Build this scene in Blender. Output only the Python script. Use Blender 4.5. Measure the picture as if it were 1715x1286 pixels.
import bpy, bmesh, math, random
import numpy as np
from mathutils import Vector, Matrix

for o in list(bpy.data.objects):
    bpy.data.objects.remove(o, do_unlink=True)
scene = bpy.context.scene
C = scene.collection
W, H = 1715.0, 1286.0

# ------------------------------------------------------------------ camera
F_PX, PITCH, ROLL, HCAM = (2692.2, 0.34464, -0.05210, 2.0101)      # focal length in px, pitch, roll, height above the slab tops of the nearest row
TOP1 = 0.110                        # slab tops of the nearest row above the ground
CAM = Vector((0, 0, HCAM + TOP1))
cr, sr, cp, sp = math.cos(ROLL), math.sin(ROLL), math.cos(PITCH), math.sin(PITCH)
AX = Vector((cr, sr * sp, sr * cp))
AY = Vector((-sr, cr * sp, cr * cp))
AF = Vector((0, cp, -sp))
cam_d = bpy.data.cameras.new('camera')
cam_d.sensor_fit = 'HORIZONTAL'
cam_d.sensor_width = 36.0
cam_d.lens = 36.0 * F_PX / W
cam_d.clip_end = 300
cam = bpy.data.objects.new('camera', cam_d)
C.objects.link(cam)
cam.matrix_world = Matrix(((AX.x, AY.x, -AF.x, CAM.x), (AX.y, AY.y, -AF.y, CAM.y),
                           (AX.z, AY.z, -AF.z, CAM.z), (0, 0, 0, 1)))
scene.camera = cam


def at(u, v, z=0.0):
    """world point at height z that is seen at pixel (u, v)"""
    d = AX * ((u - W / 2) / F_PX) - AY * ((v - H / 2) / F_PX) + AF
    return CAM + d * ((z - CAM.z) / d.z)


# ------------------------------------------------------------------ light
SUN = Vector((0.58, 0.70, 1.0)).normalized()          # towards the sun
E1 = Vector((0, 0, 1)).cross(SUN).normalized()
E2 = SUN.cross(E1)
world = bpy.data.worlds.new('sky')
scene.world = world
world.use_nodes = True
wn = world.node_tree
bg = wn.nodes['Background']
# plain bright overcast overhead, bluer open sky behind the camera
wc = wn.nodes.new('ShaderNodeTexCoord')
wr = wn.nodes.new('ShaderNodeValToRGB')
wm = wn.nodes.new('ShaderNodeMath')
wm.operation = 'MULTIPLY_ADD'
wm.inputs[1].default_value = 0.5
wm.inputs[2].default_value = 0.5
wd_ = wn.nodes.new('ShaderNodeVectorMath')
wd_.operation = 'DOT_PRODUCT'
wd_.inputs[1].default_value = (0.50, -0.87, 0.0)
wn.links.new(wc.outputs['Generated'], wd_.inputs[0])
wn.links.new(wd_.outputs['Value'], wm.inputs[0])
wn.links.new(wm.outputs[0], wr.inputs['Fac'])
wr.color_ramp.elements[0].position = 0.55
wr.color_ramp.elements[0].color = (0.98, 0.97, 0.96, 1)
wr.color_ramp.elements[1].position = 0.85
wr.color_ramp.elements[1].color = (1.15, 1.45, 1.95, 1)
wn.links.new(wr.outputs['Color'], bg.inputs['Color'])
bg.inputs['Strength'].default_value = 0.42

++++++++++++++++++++

WORK REQUIRED
Transcribe the whole listing exactly.

SOLUTION FOR THIS PROBLEM
Build this scene in Blender. Output only the Python script. Use Blender 4.5. Measure the picture as if it were 1715x1286 pixels.
import bpy, bmesh, math, random
import numpy as np
from mathutils import Vector, Matrix

for o in list(bpy.data.objects):
    bpy.data.objects.remove(o, do_unlink=True)
scene = bpy.context.scene
C = scene.collection
W, H = 1715.0, 1286.0

# ------------------------------------------------------------------ camera
F_PX, PITCH, ROLL, HCAM = (2692.2, 0.34464, -0.05210, 2.0101)      # focal length in px, pitch, roll, height above the slab tops of the nearest row
TOP1 = 0.110                        # slab tops of the nearest row above the ground
CAM = Vector((0, 0, HCAM + TOP1))
cr, sr, cp, sp = math.cos(ROLL), math.sin(ROLL), math.cos(PITCH), math.sin(PITCH)
AX = Vector((cr, sr * sp, sr * cp))
AY = Vector((-sr, cr * sp, cr * cp))
AF = Vector((0, cp, -sp))
cam_d = bpy.data.cameras.new('camera')
cam_d.sensor_fit = 'HORIZONTAL'
cam_d.sensor_width = 36.0
cam_d.lens = 36.0 * F_PX / W
cam_d.clip_end = 300
cam = bpy.data.objects.new('camera', cam_d)
C.objects.link(cam)
cam.matrix_world = Matrix(((AX.x, AY.x, -AF.x, CAM.x), (AX.y, AY.y, -AF.y, CAM.y),
                           (AX.z, AY.z, -AF.z, CAM.z), (0, 0, 0, 1)))
scene.camera = cam


def at(u, v, z=0.0):
    """world point at height z that is seen at pixel (u, v)"""
    d = AX * ((u - W / 2) / F_PX) - AY * ((v - H / 2) / F_PX) + AF
    return CAM + d * ((z - CAM.z) / d.z)


# ------------------------------------------------------------------ light
SUN = Vector((0.58, 0.70, 1.0)).normalized()          # towards the sun
E1 = Vector((0, 0, 1)).cross(SUN).normalized()
E2 = SUN.cross(E1)
world = bpy.data.worlds.new('sky')
scene.world = world
world.use_nodes = True
wn = world.node_tree
bg = wn.nodes['Background']
# plain bright overcast overhead, bluer open sky behind the camera
wc = wn.nodes.new('ShaderNodeTexCoord')
wr = wn.nodes.new('ShaderNodeValToRGB')
wm = wn.nodes.new('ShaderNodeMath')
wm.operation = 'MULTIPLY_ADD'
wm.inputs[1].default_value = 0.5
wm.inputs[2].default_value = 0.5
wd_ = wn.nodes.new('ShaderNodeVectorMath')
wd_.operation = 'DOT_PRODUCT'
wd_.inputs[1].default_value = (0.50, -0.87, 0.0)
wn.links.new(wc.outputs['Generated'], wd_.inputs[0])
wn.links.new(wd_.outputs['Value'], wm.inputs[0])
wn.links.new(wm.outputs[0], wr.inputs['Fac'])
wr.color_ramp.elements[0].position = 0.55
wr.color_ramp.elements[0].color = (0.98, 0.97, 0.96, 1)
wr.color_ramp.elements[1].position = 0.85
wr.color_ramp.elements[1].color = (1.15, 1.45, 1.95, 1)
wn.links.new(wr.outputs['Color'], bg.inputs['Color'])
bg.inputs['Strength'].default_value = 0.42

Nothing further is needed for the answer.